* Given material:
* * * * * * * * *

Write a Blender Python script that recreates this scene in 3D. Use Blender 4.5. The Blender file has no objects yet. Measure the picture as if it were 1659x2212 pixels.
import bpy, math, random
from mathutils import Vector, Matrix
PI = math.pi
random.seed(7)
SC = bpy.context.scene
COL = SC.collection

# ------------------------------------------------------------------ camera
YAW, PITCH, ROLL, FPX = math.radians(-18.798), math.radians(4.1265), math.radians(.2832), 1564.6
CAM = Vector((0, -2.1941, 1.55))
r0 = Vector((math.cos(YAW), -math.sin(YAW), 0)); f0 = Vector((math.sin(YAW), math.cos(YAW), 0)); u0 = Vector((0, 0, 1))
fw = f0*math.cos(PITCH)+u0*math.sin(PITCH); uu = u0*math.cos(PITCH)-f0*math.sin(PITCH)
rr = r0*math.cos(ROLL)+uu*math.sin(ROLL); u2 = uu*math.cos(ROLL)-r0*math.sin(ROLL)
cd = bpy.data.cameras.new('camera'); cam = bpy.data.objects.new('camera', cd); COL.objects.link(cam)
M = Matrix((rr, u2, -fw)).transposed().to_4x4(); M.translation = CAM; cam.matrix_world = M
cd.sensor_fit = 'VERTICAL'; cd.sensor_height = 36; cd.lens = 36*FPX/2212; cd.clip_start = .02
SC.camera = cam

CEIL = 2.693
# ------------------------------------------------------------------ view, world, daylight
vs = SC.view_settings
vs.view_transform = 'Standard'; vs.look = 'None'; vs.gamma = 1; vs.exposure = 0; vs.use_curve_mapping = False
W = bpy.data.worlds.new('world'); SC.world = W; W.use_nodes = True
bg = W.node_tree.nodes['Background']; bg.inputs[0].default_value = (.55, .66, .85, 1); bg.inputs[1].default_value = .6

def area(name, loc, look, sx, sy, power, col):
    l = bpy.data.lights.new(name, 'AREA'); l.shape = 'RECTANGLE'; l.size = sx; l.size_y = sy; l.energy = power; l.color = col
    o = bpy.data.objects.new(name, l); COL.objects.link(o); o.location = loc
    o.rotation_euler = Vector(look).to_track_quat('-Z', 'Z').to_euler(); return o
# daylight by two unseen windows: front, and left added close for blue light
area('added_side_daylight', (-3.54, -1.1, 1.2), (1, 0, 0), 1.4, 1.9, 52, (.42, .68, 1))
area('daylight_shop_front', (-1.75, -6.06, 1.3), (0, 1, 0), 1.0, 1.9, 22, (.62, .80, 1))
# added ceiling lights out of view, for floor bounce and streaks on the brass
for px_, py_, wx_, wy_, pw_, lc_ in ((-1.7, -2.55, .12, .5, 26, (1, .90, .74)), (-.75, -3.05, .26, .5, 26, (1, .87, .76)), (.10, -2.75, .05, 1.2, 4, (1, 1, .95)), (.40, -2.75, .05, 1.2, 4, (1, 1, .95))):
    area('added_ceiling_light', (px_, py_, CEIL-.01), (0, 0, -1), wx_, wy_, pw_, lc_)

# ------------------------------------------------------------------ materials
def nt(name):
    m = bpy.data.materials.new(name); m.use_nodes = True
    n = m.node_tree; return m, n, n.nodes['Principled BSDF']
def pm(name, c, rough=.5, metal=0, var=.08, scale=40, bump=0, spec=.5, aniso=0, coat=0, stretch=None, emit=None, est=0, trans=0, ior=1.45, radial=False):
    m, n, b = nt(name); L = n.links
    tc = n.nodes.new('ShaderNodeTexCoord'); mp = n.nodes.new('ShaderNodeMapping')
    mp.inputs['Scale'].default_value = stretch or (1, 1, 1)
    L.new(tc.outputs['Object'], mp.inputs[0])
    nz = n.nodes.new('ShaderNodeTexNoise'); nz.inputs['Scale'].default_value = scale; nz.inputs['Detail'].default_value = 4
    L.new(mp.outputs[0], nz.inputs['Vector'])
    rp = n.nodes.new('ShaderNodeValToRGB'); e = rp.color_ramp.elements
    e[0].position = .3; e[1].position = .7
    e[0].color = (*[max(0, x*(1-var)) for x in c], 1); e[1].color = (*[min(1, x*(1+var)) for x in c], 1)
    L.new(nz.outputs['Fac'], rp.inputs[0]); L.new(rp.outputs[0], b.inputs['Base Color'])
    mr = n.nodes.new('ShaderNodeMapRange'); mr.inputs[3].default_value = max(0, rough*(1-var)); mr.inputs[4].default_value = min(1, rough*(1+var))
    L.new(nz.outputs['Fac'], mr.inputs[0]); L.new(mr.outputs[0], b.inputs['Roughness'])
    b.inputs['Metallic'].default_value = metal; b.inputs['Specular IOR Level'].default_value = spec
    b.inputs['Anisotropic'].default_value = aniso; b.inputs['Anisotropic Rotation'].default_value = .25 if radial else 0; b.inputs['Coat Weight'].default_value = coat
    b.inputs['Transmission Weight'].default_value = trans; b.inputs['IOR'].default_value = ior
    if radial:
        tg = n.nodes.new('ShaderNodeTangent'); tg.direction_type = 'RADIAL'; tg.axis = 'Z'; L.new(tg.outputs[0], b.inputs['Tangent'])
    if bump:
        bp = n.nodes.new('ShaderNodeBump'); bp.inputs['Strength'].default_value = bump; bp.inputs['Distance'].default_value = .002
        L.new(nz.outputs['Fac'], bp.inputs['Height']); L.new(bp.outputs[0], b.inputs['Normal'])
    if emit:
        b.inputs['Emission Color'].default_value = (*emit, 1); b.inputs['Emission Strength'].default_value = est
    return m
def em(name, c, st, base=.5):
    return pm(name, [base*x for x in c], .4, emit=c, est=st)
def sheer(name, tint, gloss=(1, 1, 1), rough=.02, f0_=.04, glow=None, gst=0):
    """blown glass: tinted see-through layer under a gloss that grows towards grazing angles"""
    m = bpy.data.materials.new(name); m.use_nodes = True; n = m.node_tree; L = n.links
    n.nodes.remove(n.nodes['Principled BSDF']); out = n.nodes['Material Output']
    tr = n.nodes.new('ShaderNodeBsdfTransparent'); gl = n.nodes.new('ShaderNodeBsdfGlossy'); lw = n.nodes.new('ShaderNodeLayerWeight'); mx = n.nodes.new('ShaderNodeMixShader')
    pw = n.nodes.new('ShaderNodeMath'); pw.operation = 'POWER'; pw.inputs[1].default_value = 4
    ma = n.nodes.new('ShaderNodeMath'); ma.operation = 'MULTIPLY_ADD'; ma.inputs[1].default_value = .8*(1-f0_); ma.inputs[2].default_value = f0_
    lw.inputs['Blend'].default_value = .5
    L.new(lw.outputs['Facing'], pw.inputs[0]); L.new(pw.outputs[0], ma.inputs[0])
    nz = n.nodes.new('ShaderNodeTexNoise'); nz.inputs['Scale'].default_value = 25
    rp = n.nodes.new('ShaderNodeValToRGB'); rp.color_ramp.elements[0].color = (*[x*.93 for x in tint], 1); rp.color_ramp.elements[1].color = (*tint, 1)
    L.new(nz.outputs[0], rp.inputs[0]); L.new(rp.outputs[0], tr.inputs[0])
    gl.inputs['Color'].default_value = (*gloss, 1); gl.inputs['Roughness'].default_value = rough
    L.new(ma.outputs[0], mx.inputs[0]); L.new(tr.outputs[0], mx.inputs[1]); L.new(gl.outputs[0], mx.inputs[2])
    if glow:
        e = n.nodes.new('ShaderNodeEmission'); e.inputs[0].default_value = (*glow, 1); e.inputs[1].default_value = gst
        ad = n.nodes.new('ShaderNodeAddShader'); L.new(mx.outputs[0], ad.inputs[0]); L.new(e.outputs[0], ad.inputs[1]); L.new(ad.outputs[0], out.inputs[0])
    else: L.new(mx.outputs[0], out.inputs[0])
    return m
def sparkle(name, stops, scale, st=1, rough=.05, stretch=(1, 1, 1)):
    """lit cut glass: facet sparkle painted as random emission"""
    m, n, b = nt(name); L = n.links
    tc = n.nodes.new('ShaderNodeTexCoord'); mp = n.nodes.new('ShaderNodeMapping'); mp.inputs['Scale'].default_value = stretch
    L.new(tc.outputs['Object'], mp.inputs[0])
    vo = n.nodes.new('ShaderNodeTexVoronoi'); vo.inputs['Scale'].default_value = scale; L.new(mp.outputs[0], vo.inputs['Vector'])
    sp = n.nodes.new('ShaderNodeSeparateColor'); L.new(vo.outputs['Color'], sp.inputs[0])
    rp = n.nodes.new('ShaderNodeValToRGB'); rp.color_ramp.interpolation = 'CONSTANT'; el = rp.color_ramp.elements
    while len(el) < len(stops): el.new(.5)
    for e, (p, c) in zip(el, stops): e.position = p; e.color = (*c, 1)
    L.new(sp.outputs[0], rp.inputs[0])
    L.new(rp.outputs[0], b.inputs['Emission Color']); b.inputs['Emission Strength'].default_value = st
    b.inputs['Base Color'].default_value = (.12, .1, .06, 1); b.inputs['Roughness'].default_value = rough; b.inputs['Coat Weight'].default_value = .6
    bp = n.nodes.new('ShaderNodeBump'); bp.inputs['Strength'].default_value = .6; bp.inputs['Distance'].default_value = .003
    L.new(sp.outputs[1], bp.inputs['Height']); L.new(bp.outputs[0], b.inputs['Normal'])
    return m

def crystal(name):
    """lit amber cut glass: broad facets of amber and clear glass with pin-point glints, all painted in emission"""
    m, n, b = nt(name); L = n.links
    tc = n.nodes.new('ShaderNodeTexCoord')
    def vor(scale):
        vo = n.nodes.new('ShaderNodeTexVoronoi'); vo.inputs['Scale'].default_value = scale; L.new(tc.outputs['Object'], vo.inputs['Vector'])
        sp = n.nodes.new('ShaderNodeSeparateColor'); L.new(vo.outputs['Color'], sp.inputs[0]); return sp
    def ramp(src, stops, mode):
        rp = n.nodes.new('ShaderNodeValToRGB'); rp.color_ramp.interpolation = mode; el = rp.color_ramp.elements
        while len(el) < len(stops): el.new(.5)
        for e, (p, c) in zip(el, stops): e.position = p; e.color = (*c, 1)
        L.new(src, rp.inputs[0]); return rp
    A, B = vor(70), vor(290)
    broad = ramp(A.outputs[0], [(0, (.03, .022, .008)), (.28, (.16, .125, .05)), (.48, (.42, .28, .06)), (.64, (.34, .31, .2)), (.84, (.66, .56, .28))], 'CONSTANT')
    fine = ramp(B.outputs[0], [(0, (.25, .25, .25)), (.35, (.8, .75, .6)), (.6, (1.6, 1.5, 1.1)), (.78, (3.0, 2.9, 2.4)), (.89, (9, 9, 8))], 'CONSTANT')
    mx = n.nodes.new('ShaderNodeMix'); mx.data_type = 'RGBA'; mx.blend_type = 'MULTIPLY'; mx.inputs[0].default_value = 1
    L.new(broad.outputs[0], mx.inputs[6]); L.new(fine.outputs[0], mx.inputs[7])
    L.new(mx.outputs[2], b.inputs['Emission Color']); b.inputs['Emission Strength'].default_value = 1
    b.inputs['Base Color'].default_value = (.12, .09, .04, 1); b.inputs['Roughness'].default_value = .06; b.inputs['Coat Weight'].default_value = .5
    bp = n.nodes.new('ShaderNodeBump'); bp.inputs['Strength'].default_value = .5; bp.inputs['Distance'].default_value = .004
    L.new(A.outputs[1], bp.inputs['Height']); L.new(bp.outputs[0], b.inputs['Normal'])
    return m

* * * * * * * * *

* What the task asks: Nothing but the lines from the one with "mx = n.nodes.new('ShaderNodeMix');" through the one with "mx.inputs[6]); L.new(fine.outputs[0], mx.inputs[7])" should be repeated, and each exactly.

* The result:
    mx = n.nodes.new('ShaderNodeMix'); mx.data_type = 'RGBA'; mx.blend_type = 'MULTIPLY'; mx.inputs[0].default_value = 1
    L.new(broad.outputs[0], mx.inputs[6]); L.new(fine.outputs[0], mx.inputs[7])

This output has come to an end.